Here in reality, giant ISPs like AT&T, Comcast, and Verizon have spent years abusing the lack of broadband competition to hamstring competitors and drive up your monthly bill in a variety of obnoxious ways. Net neutrality rules were just a stopgap measure to prevent this from happening until somebody in either party grows a spine, stands up to AT&T, Comcast, and Verizon, and embraces policies that actually drive more competition to a clearly broken market (no, this doesn't magically occur on its own if you gut overight of natural telecom monopolies).
Because nobody likes Comcast, Trumpland and the telecom sector needed to figure out some alternative messaging to confuse folks who likely didn't fully understand this complicated subject. It should be clear by now that one of the more favored tactics of Trumpland is to flood the zone with absolute bullshit in a bid to shake the very foundations of truth itself, distracting the easily distracted from what, more often than not, winds up being a ham-handed handout to giant, unpopular corporations. In this case, some of the least popular corporations in America (which is truly saying something).
Flooding the zone with nonsense to disorient those looking for true north is an effective disinformation tactic, especially in a country long-ago rendered intellectually mute by decades of facts-optional, intentionally-divisive partisan infighting. In this instance, Trumplanders (and likely ISP lobbyists) knew that killing net neutrality would result in a massive wave of anger by the bipartisan majority of Americans who (quite correctly) understand the move was little more than a grotesque handout to predatory telecom monopolies.

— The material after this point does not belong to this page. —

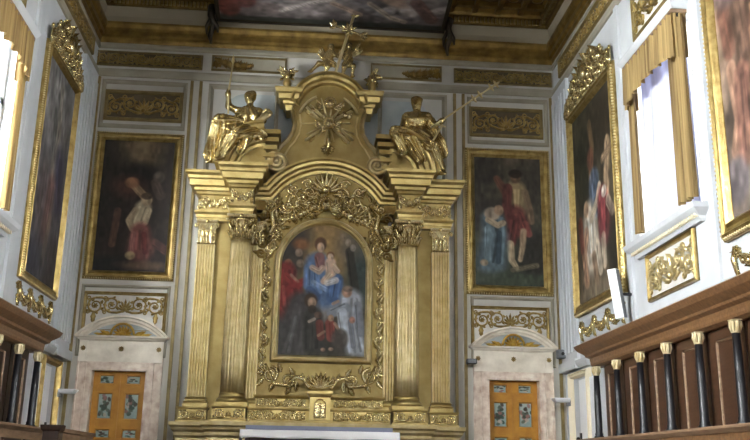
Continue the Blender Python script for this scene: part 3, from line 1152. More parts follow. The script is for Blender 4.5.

So Trumpland crafted "alternative" messaging, completely unhinged from the truth, and flooded the internet with it in the hopes this would diminish the impact of the real public backlash. It's not clear it worked, but it likely did achieve its primary goal: creating questions about the validity of user complaints to the FCC, thereby diminishing their importance as a permanent record of consumer anger. It seems that may have been the motivation for the FCC's decision to make up that fake DDOS attack (which you'll note tried to claim angry John Oliver viewers were "attacking" the FCC website) as well.
What's very clear is there's still a lot of information to come on this as numerous state AGs and the GAO continue their investigation into this ouroborus of bullshit, and a lot of these policy shops and lobbying outfits should be very nervous right now. What's also clear is FCC boss Ajit Pai, with his own links to many of these Trumpland allies, went well out of his way to stop law enforcement from learning more. How much coordination occurred between the Pai FCC, incumbent ISPs, and this tangled web of news outlets, lobbying firms, and policy shops is going to be the million dollar question.
None of this is going to be a great look for Pai's FCC as more details are uncovered, and the court system tries to determine whether his agency's hand out to big telecom, propped up by mountains of bogus telecom lobbyist claims, violated federal law or FCC rules.